Entries with scene source code:
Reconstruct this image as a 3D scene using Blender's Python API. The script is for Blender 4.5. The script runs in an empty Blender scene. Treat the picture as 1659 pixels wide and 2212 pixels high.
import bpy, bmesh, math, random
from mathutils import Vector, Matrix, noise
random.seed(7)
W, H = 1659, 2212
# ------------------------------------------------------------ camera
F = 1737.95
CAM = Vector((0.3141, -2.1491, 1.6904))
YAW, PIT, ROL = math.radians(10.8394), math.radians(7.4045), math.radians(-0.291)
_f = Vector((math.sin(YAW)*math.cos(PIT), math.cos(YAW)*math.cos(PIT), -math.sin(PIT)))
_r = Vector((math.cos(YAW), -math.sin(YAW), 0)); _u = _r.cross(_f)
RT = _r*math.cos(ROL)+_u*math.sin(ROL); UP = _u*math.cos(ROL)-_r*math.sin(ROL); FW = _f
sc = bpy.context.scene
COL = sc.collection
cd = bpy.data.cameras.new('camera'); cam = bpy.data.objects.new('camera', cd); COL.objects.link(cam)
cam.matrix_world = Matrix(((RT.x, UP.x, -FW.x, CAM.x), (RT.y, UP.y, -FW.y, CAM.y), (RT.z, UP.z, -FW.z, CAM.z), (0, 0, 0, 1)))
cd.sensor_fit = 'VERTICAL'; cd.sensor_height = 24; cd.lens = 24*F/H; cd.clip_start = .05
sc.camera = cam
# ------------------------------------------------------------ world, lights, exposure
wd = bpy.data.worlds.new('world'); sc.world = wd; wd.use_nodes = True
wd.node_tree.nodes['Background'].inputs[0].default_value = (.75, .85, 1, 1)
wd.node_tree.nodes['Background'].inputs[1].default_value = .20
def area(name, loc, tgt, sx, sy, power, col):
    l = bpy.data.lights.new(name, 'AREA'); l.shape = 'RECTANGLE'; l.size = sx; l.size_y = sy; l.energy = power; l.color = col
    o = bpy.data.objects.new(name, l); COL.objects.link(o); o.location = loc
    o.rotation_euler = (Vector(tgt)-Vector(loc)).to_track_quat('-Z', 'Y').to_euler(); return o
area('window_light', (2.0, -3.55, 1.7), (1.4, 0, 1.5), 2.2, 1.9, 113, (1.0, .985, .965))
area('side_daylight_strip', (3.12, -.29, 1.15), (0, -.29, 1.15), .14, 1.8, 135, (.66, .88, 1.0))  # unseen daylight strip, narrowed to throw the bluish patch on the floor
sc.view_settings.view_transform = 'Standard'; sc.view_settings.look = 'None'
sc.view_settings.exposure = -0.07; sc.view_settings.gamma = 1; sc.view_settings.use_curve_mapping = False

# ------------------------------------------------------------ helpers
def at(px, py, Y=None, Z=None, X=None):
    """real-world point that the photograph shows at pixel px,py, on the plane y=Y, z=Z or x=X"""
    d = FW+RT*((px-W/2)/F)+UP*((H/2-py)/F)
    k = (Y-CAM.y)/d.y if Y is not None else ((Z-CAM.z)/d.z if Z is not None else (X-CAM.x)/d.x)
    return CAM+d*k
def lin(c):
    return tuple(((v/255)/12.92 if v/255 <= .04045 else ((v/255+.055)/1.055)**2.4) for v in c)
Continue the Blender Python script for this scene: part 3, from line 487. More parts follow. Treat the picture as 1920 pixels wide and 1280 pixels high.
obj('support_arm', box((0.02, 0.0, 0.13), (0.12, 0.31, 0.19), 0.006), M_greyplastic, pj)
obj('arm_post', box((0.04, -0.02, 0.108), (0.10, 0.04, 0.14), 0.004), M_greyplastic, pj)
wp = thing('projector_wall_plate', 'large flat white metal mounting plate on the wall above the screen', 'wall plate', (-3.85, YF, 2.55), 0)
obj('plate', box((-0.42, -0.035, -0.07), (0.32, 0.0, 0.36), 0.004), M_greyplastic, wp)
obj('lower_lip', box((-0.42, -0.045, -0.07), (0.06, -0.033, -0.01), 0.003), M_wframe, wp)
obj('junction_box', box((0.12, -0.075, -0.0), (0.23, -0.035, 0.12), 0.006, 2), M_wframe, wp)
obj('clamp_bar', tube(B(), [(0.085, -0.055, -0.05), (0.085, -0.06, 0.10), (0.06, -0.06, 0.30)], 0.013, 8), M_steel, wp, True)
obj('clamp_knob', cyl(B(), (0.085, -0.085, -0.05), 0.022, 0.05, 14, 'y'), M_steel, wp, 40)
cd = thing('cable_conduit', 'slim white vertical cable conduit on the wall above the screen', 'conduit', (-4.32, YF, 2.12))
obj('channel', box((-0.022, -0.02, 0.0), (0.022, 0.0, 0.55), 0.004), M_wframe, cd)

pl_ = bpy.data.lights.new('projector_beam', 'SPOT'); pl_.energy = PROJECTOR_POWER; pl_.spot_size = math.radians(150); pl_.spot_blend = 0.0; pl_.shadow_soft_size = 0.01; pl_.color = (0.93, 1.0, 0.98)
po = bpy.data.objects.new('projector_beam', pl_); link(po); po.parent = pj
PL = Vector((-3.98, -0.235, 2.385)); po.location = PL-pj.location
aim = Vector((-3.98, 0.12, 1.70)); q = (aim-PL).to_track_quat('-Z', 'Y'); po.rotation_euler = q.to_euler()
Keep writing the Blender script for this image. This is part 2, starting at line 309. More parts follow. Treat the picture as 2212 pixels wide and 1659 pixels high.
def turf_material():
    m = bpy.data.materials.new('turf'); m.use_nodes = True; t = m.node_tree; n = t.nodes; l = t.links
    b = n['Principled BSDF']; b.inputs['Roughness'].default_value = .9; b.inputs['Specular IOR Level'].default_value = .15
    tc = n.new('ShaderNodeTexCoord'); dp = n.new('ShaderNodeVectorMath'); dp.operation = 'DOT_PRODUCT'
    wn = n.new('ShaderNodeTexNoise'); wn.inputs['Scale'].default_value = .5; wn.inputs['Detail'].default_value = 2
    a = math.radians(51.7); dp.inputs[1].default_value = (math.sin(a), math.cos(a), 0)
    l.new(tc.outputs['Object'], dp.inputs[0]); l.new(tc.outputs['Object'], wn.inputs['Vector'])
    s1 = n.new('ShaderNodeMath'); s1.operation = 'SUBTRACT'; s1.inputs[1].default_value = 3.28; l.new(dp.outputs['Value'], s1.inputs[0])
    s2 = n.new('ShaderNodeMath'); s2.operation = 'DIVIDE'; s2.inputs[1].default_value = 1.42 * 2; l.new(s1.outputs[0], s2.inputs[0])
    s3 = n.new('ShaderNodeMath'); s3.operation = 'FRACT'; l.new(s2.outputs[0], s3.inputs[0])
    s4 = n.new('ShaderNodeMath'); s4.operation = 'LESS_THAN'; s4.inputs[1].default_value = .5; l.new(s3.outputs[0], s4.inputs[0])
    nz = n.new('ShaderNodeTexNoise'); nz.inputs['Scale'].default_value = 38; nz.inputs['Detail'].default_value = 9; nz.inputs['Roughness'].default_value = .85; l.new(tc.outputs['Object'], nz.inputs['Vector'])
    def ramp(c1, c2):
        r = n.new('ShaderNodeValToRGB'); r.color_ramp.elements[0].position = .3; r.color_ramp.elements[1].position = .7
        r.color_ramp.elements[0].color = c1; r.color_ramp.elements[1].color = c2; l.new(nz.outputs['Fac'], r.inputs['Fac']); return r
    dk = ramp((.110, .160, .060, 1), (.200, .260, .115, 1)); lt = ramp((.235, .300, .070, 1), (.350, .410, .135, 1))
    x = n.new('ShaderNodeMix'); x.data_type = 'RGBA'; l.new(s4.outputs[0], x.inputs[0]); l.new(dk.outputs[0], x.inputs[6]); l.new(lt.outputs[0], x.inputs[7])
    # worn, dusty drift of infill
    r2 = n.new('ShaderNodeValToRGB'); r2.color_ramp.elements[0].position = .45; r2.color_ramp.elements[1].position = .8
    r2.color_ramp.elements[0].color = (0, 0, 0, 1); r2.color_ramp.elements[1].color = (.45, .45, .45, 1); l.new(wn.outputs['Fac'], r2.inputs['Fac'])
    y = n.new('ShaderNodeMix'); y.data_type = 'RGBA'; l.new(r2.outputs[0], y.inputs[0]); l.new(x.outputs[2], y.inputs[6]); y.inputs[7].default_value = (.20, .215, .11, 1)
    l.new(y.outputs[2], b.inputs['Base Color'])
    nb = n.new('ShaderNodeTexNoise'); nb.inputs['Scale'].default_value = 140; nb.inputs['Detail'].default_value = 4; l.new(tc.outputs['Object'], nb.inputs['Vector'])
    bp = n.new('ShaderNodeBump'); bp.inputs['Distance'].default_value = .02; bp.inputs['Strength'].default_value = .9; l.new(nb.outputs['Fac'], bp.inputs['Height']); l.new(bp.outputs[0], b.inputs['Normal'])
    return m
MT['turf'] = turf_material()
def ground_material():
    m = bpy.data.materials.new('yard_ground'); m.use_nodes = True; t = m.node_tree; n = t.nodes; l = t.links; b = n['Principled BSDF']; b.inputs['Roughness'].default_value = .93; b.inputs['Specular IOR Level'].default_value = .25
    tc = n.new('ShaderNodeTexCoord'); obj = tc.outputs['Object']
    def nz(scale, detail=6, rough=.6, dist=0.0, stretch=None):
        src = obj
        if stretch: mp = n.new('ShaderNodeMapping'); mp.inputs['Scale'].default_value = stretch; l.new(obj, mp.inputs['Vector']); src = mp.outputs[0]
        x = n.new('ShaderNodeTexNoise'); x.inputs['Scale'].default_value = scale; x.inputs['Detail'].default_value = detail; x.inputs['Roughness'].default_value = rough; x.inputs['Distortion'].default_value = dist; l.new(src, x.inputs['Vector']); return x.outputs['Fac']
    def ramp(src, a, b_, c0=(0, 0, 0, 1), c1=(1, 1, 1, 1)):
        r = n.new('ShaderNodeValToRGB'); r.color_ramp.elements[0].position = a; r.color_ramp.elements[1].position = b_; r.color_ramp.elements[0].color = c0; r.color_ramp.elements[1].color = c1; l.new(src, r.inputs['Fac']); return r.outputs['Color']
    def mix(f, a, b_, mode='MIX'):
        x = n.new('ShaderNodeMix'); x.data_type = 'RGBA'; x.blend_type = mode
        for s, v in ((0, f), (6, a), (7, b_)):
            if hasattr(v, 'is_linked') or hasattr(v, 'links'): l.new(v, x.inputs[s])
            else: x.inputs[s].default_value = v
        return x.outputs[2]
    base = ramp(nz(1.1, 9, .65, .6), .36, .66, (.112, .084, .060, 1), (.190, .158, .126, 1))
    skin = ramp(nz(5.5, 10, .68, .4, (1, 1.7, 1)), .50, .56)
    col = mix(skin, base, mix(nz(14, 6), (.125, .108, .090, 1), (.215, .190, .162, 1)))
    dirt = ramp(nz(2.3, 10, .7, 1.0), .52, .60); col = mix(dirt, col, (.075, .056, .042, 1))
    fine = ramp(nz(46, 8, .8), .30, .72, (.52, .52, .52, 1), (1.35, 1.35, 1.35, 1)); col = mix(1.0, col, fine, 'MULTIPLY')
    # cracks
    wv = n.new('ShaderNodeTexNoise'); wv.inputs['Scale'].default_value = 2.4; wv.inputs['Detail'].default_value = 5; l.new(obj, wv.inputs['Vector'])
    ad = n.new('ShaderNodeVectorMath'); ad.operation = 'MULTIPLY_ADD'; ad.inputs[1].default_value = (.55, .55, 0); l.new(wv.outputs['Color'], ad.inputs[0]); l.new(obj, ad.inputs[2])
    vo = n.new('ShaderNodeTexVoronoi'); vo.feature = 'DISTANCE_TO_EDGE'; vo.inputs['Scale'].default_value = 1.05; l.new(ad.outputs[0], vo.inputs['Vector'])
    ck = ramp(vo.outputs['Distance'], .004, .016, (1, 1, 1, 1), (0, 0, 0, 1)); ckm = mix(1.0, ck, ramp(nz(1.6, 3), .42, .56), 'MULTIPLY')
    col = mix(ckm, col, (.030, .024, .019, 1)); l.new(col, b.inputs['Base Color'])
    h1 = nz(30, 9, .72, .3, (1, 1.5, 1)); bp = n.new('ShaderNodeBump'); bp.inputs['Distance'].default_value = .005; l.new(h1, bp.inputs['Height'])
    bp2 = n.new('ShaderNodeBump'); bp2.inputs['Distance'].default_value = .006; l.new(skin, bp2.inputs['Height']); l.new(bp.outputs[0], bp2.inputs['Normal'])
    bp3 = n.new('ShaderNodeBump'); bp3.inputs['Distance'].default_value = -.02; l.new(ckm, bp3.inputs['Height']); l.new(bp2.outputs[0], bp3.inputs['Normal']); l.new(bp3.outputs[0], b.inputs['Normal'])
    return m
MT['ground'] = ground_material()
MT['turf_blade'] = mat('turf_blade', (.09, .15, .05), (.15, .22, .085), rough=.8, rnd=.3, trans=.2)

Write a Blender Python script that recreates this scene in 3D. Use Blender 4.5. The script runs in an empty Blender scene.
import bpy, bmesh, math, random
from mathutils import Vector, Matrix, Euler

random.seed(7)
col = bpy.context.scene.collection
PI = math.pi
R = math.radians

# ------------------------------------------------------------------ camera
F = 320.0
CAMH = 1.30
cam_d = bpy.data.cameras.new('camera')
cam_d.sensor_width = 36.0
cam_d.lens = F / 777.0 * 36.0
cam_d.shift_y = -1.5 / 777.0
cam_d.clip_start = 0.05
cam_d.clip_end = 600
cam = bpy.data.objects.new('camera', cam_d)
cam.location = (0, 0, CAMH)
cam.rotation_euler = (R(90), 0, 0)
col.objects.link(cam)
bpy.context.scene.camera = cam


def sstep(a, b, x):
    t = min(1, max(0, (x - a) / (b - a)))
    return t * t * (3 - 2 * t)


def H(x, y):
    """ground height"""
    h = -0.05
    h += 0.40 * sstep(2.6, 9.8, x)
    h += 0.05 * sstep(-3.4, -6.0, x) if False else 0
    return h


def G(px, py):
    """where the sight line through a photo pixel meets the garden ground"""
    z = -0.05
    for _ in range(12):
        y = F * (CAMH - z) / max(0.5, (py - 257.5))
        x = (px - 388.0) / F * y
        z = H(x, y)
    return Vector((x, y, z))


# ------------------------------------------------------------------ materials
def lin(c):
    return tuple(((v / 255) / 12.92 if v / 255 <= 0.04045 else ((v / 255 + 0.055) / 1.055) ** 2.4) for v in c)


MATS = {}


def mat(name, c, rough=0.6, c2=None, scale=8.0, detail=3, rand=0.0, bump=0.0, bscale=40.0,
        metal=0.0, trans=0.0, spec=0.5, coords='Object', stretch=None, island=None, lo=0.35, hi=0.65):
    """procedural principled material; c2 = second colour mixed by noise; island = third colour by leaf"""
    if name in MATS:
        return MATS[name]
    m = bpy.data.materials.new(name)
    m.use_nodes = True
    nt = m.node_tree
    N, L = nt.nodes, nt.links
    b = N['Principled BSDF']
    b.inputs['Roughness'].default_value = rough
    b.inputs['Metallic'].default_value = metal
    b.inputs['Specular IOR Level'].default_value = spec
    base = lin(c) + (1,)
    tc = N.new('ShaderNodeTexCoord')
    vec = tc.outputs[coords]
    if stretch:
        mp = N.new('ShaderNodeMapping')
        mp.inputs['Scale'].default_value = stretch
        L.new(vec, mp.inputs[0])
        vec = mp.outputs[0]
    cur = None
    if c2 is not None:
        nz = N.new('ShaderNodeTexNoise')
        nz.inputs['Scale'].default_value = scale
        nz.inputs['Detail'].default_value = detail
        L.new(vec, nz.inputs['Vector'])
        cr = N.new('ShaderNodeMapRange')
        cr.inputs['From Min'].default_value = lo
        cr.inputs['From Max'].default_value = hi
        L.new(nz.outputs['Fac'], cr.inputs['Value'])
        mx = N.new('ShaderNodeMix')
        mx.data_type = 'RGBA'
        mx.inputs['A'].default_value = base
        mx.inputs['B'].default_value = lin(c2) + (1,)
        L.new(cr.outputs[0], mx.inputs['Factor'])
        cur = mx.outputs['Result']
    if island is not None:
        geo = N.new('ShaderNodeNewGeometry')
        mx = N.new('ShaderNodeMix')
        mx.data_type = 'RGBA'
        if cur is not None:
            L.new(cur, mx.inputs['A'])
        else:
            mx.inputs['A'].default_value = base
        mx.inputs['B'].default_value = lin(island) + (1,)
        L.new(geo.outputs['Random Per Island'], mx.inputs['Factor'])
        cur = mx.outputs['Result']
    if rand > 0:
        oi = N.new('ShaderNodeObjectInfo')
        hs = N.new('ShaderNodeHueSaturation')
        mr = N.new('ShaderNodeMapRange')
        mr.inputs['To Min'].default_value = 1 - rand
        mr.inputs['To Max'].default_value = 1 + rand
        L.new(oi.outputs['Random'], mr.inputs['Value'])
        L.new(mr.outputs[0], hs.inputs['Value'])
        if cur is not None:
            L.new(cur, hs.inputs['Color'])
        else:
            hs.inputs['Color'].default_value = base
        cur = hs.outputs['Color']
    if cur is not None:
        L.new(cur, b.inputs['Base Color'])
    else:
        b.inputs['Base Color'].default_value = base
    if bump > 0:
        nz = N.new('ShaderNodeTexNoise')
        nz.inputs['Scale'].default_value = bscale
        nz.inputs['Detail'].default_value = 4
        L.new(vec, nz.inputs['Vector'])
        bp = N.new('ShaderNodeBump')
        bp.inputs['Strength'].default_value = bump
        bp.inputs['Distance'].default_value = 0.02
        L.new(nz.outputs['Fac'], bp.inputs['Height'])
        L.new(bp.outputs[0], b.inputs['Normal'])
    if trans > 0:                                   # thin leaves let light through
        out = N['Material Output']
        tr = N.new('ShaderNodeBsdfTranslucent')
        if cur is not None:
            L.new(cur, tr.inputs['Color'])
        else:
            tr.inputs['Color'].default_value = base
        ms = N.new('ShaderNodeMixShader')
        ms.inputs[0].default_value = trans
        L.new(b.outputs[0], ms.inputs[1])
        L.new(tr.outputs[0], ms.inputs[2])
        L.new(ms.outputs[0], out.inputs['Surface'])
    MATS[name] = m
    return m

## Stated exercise
Transcribe the lines above from the one with "Write a Blender" through the one with "R = math.radians". Include both ends and leave out every other line.

## Solution for this problem
Write a Blender Python script that recreates this scene in 3D. Use Blender 4.5. The script runs in an empty Blender scene.
import bpy, bmesh, math, random
from mathutils import Vector, Matrix, Euler

random.seed(7)
col = bpy.context.scene.collection
PI = math.pi
R = math.radians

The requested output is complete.